• **The problem**:
Print the entire listing. Each line must match the original exactly.

• **Given data**:
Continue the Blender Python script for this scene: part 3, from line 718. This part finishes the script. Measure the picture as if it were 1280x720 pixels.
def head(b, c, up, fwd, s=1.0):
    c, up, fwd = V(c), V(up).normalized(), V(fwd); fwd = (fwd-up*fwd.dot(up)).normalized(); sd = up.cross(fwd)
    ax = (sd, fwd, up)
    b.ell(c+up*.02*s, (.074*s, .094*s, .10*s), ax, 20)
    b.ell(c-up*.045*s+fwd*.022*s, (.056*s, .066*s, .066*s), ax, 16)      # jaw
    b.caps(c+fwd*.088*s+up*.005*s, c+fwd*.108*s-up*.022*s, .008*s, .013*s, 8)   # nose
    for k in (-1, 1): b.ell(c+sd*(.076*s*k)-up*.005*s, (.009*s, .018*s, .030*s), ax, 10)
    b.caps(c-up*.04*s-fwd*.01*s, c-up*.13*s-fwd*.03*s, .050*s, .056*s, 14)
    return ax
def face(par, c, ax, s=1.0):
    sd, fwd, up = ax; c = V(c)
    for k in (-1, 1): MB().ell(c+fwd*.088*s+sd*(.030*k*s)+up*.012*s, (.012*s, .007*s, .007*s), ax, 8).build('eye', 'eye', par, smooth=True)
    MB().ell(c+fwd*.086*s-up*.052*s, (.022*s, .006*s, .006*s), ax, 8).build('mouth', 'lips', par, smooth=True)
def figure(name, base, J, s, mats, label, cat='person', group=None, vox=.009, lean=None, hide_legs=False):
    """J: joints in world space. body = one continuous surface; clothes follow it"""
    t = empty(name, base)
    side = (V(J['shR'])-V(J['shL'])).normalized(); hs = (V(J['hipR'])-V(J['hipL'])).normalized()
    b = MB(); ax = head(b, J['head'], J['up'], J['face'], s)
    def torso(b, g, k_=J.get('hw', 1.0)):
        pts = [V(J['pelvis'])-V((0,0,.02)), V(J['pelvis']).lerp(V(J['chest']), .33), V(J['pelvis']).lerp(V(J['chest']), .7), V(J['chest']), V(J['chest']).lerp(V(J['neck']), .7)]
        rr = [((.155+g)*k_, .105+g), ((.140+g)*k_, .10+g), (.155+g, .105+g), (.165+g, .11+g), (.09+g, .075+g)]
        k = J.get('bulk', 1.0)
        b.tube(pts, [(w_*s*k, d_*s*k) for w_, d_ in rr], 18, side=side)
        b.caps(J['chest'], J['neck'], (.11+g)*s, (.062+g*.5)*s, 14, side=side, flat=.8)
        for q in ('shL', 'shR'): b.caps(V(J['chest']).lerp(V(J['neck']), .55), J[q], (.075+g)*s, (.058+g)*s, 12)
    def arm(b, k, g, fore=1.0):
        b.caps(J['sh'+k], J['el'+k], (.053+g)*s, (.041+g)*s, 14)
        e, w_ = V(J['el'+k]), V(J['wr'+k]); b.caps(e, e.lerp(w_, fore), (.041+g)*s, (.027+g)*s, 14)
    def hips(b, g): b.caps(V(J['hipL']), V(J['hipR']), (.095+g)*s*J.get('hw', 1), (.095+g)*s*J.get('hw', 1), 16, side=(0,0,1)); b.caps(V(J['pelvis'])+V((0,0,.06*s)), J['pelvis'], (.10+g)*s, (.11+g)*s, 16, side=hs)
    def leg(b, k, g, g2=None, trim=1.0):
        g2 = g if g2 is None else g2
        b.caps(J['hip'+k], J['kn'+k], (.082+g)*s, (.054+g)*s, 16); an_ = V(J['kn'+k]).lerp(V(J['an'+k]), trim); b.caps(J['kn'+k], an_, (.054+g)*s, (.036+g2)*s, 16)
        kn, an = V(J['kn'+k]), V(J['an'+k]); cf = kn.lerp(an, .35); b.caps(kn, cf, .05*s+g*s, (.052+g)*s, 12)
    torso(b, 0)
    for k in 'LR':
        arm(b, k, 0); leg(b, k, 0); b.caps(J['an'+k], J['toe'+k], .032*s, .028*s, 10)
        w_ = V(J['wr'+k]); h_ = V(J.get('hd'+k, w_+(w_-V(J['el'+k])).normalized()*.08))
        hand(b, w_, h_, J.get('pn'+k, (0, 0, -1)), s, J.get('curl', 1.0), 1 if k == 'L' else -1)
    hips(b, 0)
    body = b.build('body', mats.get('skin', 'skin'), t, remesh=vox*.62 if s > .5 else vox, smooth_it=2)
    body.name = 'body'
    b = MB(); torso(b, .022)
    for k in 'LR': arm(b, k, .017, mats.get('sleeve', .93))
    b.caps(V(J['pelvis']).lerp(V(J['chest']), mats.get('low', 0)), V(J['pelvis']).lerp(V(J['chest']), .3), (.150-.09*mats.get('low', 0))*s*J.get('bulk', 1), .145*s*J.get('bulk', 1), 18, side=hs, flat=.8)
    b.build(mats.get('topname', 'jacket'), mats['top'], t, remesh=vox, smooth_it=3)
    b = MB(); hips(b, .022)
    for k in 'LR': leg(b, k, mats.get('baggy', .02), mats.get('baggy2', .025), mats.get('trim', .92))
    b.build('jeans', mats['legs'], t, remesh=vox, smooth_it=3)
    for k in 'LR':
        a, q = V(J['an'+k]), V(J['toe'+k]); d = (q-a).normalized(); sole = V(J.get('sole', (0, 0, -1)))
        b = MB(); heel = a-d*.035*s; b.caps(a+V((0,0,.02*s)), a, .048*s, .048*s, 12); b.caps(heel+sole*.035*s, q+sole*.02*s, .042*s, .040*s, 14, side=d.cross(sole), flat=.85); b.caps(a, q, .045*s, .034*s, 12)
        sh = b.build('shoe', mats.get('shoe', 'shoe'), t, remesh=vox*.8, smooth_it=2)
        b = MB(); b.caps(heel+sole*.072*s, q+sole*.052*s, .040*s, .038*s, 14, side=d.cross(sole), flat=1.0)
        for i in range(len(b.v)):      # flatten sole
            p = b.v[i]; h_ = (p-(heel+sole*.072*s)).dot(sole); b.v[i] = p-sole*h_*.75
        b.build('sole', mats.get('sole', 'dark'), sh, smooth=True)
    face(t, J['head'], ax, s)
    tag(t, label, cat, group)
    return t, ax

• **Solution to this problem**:
Continue the Blender Python script for this scene: part 3, from line 718. This part finishes the script. Measure the picture as if it were 1280x720 pixels.
def head(b, c, up, fwd, s=1.0):
    c, up, fwd = V(c), V(up).normalized(), V(fwd); fwd = (fwd-up*fwd.dot(up)).normalized(); sd = up.cross(fwd)
    ax = (sd, fwd, up)
    b.ell(c+up*.02*s, (.074*s, .094*s, .10*s), ax, 20)
    b.ell(c-up*.045*s+fwd*.022*s, (.056*s, .066*s, .066*s), ax, 16)      # jaw
    b.caps(c+fwd*.088*s+up*.005*s, c+fwd*.108*s-up*.022*s, .008*s, .013*s, 8)   # nose
    for k in (-1, 1): b.ell(c+sd*(.076*s*k)-up*.005*s, (.009*s, .018*s, .030*s), ax, 10)
    b.caps(c-up*.04*s-fwd*.01*s, c-up*.13*s-fwd*.03*s, .050*s, .056*s, 14)
    return ax
def face(par, c, ax, s=1.0):
    sd, fwd, up = ax; c = V(c)
    for k in (-1, 1): MB().ell(c+fwd*.088*s+sd*(.030*k*s)+up*.012*s, (.012*s, .007*s, .007*s), ax, 8).build('eye', 'eye', par, smooth=True)
    MB().ell(c+fwd*.086*s-up*.052*s, (.022*s, .006*s, .006*s), ax, 8).build('mouth', 'lips', par, smooth=True)
def figure(name, base, J, s, mats, label, cat='person', group=None, vox=.009, lean=None, hide_legs=False):
    """J: joints in world space. body = one continuous surface; clothes follow it"""
    t = empty(name, base)
    side = (V(J['shR'])-V(J['shL'])).normalized(); hs = (V(J['hipR'])-V(J['hipL'])).normalized()
    b = MB(); ax = head(b, J['head'], J['up'], J['face'], s)
    def torso(b, g, k_=J.get('hw', 1.0)):
        pts = [V(J['pelvis'])-V((0,0,.02)), V(J['pelvis']).lerp(V(J['chest']), .33), V(J['pelvis']).lerp(V(J['chest']), .7), V(J['chest']), V(J['chest']).lerp(V(J['neck']), .7)]
        rr = [((.155+g)*k_, .105+g), ((.140+g)*k_, .10+g), (.155+g, .105+g), (.165+g, .11+g), (.09+g, .075+g)]
        k = J.get('bulk', 1.0)
        b.tube(pts, [(w_*s*k, d_*s*k) for w_, d_ in rr], 18, side=side)
        b.caps(J['chest'], J['neck'], (.11+g)*s, (.062+g*.5)*s, 14, side=side, flat=.8)
        for q in ('shL', 'shR'): b.caps(V(J['chest']).lerp(V(J['neck']), .55), J[q], (.075+g)*s, (.058+g)*s, 12)
    def arm(b, k, g, fore=1.0):
        b.caps(J['sh'+k], J['el'+k], (.053+g)*s, (.041+g)*s, 14)
        e, w_ = V(J['el'+k]), V(J['wr'+k]); b.caps(e, e.lerp(w_, fore), (.041+g)*s, (.027+g)*s, 14)
    def hips(b, g): b.caps(V(J['hipL']), V(J['hipR']), (.095+g)*s*J.get('hw', 1), (.095+g)*s*J.get('hw', 1), 16, side=(0,0,1)); b.caps(V(J['pelvis'])+V((0,0,.06*s)), J['pelvis'], (.10+g)*s, (.11+g)*s, 16, side=hs)
    def leg(b, k, g, g2=None, trim=1.0):
        g2 = g if g2 is None else g2
        b.caps(J['hip'+k], J['kn'+k], (.082+g)*s, (.054+g)*s, 16); an_ = V(J['kn'+k]).lerp(V(J['an'+k]), trim); b.caps(J['kn'+k], an_, (.054+g)*s, (.036+g2)*s, 16)
        kn, an = V(J['kn'+k]), V(J['an'+k]); cf = kn.lerp(an, .35); b.caps(kn, cf, .05*s+g*s, (.052+g)*s, 12)
    torso(b, 0)
    for k in 'LR':
        arm(b, k, 0); leg(b, k, 0); b.caps(J['an'+k], J['toe'+k], .032*s, .028*s, 10)
        w_ = V(J['wr'+k]); h_ = V(J.get('hd'+k, w_+(w_-V(J['el'+k])).normalized()*.08))
        hand(b, w_, h_, J.get('pn'+k, (0, 0, -1)), s, J.get('curl', 1.0), 1 if k == 'L' else -1)
    hips(b, 0)
    body = b.build('body', mats.get('skin', 'skin'), t, remesh=vox*.62 if s > .5 else vox, smooth_it=2)
    body.name = 'body'
    b = MB(); torso(b, .022)
    for k in 'LR': arm(b, k, .017, mats.get('sleeve', .93))
    b.caps(V(J['pelvis']).lerp(V(J['chest']), mats.get('low', 0)), V(J['pelvis']).lerp(V(J['chest']), .3), (.150-.09*mats.get('low', 0))*s*J.get('bulk', 1), .145*s*J.get('bulk', 1), 18, side=hs, flat=.8)
    b.build(mats.get('topname', 'jacket'), mats['top'], t, remesh=vox, smooth_it=3)
    b = MB(); hips(b, .022)
    for k in 'LR': leg(b, k, mats.get('baggy', .02), mats.get('baggy2', .025), mats.get('trim', .92))
    b.build('jeans', mats['legs'], t, remesh=vox, smooth_it=3)
    for k in 'LR':
        a, q = V(J['an'+k]), V(J['toe'+k]); d = (q-a).normalized(); sole = V(J.get('sole', (0, 0, -1)))
        b = MB(); heel = a-d*.035*s; b.caps(a+V((0,0,.02*s)), a, .048*s, .048*s, 12); b.caps(heel+sole*.035*s, q+sole*.02*s, .042*s, .040*s, 14, side=d.cross(sole), flat=.85); b.caps(a, q, .045*s, .034*s, 12)
        sh = b.build('shoe', mats.get('shoe', 'shoe'), t, remesh=vox*.8, smooth_it=2)
        b = MB(); b.caps(heel+sole*.072*s, q+sole*.052*s, .040*s, .038*s, 14, side=d.cross(sole), flat=1.0)
        for i in range(len(b.v)):      # flatten sole
            p = b.v[i]; h_ = (p-(heel+sole*.072*s)).dot(sole); b.v[i] = p-sole*h_*.75
        b.build('sole', mats.get('sole', 'dark'), sh, smooth=True)
    face(t, J['head'], ax, s)
    tag(t, label, cat, group)
    return t, ax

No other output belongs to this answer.